REQUEST: Provide the data again in its entirety, exactly as given.

SUPPLIED INFORMATION:
** Start **

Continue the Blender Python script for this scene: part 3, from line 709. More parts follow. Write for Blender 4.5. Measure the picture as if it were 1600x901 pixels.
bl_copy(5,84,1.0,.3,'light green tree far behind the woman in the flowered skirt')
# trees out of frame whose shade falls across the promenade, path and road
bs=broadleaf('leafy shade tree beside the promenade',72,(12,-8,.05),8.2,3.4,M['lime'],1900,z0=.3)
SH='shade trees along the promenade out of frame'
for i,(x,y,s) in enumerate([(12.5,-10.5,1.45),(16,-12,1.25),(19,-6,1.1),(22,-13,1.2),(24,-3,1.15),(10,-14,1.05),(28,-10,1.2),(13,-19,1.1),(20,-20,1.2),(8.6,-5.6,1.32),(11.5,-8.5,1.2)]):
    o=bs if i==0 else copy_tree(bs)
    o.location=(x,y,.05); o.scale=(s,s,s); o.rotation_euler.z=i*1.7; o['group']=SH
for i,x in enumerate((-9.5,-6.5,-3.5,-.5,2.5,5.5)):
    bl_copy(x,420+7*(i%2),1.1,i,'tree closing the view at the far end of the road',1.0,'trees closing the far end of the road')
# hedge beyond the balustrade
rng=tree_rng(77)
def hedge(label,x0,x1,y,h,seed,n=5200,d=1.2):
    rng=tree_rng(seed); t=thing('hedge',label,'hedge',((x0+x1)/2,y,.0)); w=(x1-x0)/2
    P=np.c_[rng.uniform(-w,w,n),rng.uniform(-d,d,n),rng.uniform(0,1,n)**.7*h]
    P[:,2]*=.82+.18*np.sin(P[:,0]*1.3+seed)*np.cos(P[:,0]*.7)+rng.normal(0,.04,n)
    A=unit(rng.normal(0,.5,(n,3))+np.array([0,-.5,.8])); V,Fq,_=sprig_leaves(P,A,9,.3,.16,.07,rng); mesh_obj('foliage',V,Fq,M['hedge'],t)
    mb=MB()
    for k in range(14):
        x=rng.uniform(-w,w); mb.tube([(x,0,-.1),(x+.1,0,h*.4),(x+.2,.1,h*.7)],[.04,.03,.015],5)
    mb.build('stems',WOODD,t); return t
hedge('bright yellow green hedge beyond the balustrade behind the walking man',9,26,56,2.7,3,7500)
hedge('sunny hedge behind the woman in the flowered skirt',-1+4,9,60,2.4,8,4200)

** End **

RESULT OF THIS EXERCISE:
Continue the Blender Python script for this scene: part 3, from line 709. More parts follow. Write for Blender 4.5. Measure the picture as if it were 1600x901 pixels.
bl_copy(5,84,1.0,.3,'light green tree far behind the woman in the flowered skirt')
# trees out of frame whose shade falls across the promenade, path and road
bs=broadleaf('leafy shade tree beside the promenade',72,(12,-8,.05),8.2,3.4,M['lime'],1900,z0=.3)
SH='shade trees along the promenade out of frame'
for i,(x,y,s) in enumerate([(12.5,-10.5,1.45),(16,-12,1.25),(19,-6,1.1),(22,-13,1.2),(24,-3,1.15),(10,-14,1.05),(28,-10,1.2),(13,-19,1.1),(20,-20,1.2),(8.6,-5.6,1.32),(11.5,-8.5,1.2)]):
    o=bs if i==0 else copy_tree(bs)
    o.location=(x,y,.05); o.scale=(s,s,s); o.rotation_euler.z=i*1.7; o['group']=SH
for i,x in enumerate((-9.5,-6.5,-3.5,-.5,2.5,5.5)):
    bl_copy(x,420+7*(i%2),1.1,i,'tree closing the view at the far end of the road',1.0,'trees closing the far end of the road')
# hedge beyond the balustrade
rng=tree_rng(77)
def hedge(label,x0,x1,y,h,seed,n=5200,d=1.2):
    rng=tree_rng(seed); t=thing('hedge',label,'hedge',((x0+x1)/2,y,.0)); w=(x1-x0)/2
    P=np.c_[rng.uniform(-w,w,n),rng.uniform(-d,d,n),rng.uniform(0,1,n)**.7*h]
    P[:,2]*=.82+.18*np.sin(P[:,0]*1.3+seed)*np.cos(P[:,0]*.7)+rng.normal(0,.04,n)
    A=unit(rng.normal(0,.5,(n,3))+np.array([0,-.5,.8])); V,Fq,_=sprig_leaves(P,A,9,.3,.16,.07,rng); mesh_obj('foliage',V,Fq,M['hedge'],t)
    mb=MB()
    for k in range(14):
        x=rng.uniform(-w,w); mb.tube([(x,0,-.1),(x+.1,0,h*.4),(x+.2,.1,h*.7)],[.04,.03,.015],5)
    mb.build('stems',WOODD,t); return t
hedge('bright yellow green hedge beyond the balustrade behind the walking man',9,26,56,2.7,3,7500)
hedge('sunny hedge behind the woman in the flowered skirt',-1+4,9,60,2.4,8,4200)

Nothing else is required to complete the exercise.